Posted by putsimply on 26th March 2008

Look at the front of any newspaper over the past week and you would think that the next great slump is nigh and we are heading for a 1930s-style depression. Last week’s PR Week even headlined with the news that PR’s could be in the firing line if predictions come to fruition.

Well, we all know that the first budget to be cut in times of hardship is the PR and marketing spend (though some would say that surely this is the time to keep your profile high) and many of us remember the technology PR culls of the early naughties – but I do wonder if it was necessary for our industry magazine to point out this fact so readily.

I am a firm believer that a bit more “out of sight out of mind” could be employed these days, more circumspect reporting rather than jumping off at the deep end and taking a story to a sorry conclusion on day one.

This can, of course, be applied to many topics the press are focusing on at the moment, not just financial ones. I was particularly hit by a headline in the London Metro last week highlighting the fact that it was cheaper to score a line of cocaine in many pubs than it was to buy a pint of bitter. Did we need to know this? Did the vulnerable need to know this?
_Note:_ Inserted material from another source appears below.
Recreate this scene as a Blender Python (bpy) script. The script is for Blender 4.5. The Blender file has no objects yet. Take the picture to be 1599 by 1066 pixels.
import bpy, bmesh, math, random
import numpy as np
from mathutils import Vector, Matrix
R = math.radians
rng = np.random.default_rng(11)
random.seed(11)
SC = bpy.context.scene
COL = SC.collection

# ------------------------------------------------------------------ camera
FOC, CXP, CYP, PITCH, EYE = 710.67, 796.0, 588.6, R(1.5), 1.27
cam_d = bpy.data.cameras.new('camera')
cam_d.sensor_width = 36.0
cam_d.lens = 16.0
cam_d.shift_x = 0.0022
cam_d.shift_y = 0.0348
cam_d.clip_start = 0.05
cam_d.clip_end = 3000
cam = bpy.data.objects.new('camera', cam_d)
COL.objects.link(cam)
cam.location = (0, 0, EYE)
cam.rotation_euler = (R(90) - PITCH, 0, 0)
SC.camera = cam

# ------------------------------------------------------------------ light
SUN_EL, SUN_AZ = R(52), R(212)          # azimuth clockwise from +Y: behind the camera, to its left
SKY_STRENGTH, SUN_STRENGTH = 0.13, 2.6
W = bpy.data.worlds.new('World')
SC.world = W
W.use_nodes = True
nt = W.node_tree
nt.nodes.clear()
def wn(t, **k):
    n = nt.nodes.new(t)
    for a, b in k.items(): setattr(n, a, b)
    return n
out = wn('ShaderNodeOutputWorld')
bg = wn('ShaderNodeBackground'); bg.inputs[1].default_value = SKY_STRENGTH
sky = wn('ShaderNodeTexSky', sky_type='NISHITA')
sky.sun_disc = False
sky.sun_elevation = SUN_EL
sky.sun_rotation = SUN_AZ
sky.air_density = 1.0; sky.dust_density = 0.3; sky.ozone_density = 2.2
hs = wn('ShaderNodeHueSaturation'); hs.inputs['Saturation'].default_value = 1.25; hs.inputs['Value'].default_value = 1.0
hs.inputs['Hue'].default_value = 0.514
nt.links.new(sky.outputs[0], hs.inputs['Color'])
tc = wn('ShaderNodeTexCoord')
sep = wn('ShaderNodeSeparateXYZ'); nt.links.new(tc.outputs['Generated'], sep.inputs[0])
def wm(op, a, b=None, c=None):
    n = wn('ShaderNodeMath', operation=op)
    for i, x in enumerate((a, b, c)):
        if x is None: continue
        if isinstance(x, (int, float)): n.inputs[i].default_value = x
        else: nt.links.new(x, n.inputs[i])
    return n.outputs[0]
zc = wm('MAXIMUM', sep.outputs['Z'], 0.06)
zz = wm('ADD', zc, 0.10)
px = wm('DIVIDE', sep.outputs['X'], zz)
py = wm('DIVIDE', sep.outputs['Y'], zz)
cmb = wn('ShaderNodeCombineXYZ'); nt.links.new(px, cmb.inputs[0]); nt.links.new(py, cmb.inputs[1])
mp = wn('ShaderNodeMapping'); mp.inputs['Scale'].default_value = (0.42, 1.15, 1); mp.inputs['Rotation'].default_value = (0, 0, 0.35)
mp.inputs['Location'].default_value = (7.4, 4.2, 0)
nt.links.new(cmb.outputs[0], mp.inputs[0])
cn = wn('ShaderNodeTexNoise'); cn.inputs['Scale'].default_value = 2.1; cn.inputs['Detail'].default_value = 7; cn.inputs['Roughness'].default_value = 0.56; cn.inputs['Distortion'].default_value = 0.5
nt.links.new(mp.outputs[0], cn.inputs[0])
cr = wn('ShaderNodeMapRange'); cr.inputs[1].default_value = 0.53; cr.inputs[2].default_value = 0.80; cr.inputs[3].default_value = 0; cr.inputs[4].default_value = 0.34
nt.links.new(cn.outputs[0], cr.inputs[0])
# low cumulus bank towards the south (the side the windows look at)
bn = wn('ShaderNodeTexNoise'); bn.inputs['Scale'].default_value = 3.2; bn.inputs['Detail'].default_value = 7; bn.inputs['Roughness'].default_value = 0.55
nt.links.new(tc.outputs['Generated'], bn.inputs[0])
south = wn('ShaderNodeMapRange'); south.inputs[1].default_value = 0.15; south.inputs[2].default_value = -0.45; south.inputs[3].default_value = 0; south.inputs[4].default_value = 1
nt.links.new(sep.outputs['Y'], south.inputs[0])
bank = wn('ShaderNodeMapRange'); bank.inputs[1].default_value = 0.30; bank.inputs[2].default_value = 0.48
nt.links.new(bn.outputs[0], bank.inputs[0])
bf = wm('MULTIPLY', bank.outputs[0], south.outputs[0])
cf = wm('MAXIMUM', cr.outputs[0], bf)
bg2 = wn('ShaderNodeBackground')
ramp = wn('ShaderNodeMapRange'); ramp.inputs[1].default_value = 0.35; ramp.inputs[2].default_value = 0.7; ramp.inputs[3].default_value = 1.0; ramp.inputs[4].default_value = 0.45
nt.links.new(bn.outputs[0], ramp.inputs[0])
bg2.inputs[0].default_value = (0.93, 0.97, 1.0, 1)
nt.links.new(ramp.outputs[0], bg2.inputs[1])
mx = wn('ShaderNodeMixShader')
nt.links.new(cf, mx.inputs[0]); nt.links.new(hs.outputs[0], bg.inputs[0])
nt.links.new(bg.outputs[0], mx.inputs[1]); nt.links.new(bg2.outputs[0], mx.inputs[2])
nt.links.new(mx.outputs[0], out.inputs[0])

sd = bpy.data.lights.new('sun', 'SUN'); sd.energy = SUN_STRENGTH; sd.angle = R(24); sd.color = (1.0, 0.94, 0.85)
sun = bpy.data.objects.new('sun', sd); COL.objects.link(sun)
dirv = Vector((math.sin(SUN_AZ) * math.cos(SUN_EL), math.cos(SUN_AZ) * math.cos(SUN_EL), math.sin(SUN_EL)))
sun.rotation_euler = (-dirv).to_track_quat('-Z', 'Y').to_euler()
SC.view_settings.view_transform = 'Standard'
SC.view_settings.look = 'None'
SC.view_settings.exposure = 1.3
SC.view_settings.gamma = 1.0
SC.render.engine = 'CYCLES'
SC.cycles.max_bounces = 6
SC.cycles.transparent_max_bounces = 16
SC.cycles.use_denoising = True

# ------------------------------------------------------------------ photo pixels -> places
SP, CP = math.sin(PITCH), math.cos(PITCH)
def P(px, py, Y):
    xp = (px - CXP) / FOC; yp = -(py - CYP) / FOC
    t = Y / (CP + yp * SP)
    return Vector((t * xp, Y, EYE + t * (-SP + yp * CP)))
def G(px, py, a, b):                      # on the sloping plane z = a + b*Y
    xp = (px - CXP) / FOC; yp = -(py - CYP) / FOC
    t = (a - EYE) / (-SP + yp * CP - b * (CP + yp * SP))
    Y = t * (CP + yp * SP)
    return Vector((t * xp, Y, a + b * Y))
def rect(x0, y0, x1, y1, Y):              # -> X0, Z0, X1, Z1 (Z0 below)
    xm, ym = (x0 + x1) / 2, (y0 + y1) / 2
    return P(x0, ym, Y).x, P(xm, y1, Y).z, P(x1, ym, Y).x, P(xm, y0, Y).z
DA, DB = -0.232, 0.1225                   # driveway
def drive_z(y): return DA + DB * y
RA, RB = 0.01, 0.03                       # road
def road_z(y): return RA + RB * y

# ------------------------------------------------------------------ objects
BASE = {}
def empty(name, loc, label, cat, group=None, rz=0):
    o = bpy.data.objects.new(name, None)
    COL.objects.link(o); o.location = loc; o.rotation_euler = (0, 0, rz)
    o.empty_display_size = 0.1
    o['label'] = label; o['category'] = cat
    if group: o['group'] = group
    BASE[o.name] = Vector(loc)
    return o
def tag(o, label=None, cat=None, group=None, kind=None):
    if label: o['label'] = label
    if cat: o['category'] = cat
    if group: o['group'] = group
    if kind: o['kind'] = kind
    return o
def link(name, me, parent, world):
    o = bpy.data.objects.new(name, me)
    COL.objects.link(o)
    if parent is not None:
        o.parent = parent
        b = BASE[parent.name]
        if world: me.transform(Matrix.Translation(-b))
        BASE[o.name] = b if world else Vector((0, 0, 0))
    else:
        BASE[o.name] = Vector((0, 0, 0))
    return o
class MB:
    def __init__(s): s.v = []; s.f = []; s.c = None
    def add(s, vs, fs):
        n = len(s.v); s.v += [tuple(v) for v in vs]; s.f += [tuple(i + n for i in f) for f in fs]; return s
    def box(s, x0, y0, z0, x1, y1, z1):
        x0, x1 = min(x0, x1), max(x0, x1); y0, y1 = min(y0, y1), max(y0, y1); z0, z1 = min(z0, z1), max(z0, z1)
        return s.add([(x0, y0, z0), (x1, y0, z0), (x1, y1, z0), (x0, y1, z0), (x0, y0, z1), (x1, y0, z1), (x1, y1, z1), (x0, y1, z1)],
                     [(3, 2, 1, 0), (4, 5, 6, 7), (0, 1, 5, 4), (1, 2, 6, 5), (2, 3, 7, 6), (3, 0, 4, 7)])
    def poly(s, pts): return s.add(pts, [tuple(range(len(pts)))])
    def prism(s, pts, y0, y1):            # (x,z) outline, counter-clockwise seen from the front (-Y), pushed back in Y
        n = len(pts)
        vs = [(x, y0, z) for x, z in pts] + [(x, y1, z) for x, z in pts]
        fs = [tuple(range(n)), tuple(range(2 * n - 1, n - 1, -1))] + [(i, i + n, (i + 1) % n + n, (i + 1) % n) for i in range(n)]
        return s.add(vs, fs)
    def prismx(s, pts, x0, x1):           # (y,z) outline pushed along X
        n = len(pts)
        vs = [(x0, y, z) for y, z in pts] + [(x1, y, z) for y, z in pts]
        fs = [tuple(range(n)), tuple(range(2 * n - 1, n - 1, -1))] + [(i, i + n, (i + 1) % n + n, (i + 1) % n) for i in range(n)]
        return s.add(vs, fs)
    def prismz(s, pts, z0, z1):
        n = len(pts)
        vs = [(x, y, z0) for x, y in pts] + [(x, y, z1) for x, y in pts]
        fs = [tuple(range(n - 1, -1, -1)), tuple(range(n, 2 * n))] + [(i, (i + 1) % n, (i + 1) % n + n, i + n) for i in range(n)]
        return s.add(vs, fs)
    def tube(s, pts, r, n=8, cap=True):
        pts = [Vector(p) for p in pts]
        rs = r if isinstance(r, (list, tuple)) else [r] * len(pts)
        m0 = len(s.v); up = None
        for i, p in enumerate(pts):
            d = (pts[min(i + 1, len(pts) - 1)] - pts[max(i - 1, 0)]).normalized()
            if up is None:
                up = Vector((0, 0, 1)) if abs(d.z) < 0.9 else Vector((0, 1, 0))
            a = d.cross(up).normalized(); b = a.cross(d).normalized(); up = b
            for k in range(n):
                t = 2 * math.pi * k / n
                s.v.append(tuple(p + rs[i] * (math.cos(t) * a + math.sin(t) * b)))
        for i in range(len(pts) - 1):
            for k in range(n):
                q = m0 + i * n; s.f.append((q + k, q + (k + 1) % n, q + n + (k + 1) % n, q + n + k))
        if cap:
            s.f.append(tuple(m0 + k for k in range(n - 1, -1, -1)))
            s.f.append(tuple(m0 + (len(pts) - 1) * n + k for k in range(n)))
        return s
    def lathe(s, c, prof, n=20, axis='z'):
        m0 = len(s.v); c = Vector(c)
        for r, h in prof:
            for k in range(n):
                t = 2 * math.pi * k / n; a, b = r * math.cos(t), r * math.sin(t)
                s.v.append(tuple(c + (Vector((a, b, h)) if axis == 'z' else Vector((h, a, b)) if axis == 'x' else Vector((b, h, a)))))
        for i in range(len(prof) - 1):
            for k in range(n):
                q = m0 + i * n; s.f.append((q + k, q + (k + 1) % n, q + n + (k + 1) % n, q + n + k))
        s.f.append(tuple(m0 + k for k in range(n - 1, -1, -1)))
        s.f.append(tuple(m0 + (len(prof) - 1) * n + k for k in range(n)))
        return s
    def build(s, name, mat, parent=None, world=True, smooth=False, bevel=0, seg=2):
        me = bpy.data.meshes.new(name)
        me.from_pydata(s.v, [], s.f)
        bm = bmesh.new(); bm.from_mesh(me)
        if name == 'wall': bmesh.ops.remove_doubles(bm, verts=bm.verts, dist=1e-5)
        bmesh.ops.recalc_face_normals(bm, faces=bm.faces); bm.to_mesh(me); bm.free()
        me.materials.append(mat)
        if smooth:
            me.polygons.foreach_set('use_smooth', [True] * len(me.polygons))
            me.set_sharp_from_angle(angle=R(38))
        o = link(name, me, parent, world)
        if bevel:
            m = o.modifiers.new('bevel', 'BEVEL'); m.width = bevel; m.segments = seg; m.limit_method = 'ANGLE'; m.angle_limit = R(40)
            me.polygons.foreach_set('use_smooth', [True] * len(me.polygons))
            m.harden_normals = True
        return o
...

Did it mean that people, who might never have thought of taking drugs, went out and had a line rather than a pint?

Is part of the booze culture being fuelled by every paper and broadcast programme implying to youngsters that if they are not out there getting a skinful every weekend they are not doing what their peers do?

I am not suggesting that these topics should not be reported, or that important items be brushed under the carpet, but suggesting that perhaps the time has come to think that less is more – the press did it with Prince Harry in Afghanistan so perhaps they could employ discretion in other areas.